DATA EXTRACT

____________

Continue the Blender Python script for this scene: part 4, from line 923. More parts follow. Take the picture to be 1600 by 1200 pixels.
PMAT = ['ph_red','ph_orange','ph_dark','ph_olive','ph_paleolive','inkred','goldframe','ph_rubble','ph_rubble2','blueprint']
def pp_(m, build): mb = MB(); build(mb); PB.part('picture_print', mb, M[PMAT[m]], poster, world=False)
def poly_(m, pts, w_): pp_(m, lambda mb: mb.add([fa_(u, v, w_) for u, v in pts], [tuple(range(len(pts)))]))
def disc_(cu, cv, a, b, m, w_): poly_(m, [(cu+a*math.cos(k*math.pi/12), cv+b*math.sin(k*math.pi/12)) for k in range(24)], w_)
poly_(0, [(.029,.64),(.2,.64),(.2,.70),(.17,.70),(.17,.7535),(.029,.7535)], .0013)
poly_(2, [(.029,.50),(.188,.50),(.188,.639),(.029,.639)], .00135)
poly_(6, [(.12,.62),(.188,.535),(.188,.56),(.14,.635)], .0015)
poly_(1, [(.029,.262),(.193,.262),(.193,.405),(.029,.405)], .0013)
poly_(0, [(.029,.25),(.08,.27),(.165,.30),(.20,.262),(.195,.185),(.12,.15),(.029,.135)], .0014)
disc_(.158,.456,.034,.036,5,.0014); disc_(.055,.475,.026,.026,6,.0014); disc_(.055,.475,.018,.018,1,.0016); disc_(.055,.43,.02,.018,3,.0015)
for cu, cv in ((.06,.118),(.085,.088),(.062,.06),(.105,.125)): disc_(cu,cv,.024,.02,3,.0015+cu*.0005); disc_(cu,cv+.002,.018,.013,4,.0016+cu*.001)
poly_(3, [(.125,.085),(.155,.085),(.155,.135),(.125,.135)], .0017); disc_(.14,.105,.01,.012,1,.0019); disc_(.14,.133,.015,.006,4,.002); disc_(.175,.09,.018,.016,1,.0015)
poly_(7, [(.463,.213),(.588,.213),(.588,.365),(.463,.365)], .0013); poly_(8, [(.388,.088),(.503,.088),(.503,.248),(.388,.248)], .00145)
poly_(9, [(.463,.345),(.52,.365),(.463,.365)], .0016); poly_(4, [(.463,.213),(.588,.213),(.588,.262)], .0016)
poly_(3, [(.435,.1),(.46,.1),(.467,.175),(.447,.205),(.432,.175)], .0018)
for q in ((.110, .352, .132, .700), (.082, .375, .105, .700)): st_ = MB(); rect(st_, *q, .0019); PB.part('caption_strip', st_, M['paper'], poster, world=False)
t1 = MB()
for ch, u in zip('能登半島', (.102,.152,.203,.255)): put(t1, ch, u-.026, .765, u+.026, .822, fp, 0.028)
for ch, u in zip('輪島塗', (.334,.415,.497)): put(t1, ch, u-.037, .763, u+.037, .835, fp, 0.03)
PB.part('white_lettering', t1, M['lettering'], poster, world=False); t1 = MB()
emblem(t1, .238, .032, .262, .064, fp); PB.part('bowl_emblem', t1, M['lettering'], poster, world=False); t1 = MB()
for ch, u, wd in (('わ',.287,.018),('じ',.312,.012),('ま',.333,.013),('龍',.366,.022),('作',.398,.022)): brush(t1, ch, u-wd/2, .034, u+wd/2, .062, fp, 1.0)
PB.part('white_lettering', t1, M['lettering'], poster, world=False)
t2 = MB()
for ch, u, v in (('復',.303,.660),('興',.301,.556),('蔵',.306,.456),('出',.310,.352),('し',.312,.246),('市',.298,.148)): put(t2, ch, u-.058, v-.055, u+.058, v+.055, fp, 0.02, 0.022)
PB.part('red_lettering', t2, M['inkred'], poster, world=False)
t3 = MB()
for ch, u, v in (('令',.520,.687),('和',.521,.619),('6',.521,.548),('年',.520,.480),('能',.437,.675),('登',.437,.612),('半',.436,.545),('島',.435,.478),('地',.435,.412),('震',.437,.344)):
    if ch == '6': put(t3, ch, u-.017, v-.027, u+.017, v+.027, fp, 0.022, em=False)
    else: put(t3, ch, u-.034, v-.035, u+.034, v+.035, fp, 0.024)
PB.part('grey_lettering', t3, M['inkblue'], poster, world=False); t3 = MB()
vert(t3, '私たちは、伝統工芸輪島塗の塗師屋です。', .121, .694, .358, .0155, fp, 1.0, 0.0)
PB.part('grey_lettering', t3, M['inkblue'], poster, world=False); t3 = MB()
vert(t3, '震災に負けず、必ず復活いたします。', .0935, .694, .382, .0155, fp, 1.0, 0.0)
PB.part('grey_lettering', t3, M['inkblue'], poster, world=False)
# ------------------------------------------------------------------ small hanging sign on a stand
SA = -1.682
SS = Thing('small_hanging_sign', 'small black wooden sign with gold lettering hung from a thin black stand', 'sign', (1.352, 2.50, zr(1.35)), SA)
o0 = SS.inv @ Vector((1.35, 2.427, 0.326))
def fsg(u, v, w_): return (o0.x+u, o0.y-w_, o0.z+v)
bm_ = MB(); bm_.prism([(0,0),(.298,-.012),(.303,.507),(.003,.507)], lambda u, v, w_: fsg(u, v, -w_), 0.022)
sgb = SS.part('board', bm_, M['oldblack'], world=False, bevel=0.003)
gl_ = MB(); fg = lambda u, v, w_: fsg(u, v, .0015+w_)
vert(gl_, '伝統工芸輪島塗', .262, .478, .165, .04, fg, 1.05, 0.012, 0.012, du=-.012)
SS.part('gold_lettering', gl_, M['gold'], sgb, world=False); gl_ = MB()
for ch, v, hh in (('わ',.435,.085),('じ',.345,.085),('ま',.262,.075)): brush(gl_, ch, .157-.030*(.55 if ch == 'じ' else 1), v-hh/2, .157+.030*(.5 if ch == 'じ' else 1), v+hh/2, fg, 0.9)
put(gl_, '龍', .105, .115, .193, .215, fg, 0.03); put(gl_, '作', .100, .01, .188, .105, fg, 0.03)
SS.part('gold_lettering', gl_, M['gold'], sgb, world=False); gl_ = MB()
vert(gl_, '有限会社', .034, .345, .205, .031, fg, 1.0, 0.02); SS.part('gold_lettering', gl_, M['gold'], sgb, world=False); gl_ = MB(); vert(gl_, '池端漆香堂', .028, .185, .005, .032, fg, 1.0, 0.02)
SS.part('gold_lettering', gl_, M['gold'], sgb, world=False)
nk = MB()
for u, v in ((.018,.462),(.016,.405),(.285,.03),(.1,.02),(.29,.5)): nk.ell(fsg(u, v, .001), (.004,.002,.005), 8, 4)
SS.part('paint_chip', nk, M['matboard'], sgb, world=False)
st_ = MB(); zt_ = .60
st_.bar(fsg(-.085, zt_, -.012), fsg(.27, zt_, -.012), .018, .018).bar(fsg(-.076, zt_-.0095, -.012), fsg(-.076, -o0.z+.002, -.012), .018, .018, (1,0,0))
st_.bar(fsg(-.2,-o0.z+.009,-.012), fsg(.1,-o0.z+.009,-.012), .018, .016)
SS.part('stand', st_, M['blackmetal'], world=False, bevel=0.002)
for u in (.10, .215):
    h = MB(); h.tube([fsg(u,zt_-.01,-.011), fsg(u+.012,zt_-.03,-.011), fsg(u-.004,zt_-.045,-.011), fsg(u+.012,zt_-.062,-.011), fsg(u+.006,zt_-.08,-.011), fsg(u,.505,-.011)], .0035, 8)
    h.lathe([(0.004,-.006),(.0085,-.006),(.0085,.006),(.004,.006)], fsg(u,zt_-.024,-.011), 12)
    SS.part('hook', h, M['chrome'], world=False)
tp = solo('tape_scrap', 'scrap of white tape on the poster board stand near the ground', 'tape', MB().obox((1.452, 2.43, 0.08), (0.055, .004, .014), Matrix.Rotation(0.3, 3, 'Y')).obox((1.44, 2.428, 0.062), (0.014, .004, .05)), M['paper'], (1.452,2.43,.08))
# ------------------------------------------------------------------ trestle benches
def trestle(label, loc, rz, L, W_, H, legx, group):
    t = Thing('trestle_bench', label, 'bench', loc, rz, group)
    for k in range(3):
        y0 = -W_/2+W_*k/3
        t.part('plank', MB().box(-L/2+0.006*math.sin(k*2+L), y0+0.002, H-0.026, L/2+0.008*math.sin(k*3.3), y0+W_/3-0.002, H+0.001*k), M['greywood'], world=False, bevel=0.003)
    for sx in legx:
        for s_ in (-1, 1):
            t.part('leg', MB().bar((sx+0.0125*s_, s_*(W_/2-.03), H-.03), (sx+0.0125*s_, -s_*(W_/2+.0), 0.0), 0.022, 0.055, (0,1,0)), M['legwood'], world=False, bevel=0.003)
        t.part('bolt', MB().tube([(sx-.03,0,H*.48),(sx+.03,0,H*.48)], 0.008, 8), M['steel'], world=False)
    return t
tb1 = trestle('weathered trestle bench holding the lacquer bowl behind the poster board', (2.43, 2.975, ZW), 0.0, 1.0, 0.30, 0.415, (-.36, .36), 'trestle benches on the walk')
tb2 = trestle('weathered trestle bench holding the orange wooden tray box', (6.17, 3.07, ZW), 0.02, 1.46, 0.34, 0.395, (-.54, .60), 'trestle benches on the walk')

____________

SHORT PROBLEM
Where a line above contains the word "from", copy that line.

RESULT
Continue the Blender Python script for this scene: part 4, from line 923. More parts follow. Take the picture to be 1600 by 1200 pixels.
SS = Thing('small_hanging_sign', 'small black wooden sign with gold lettering hung from a thin black stand', 'sign', (1.352, 2.50, zr(1.35)), SA)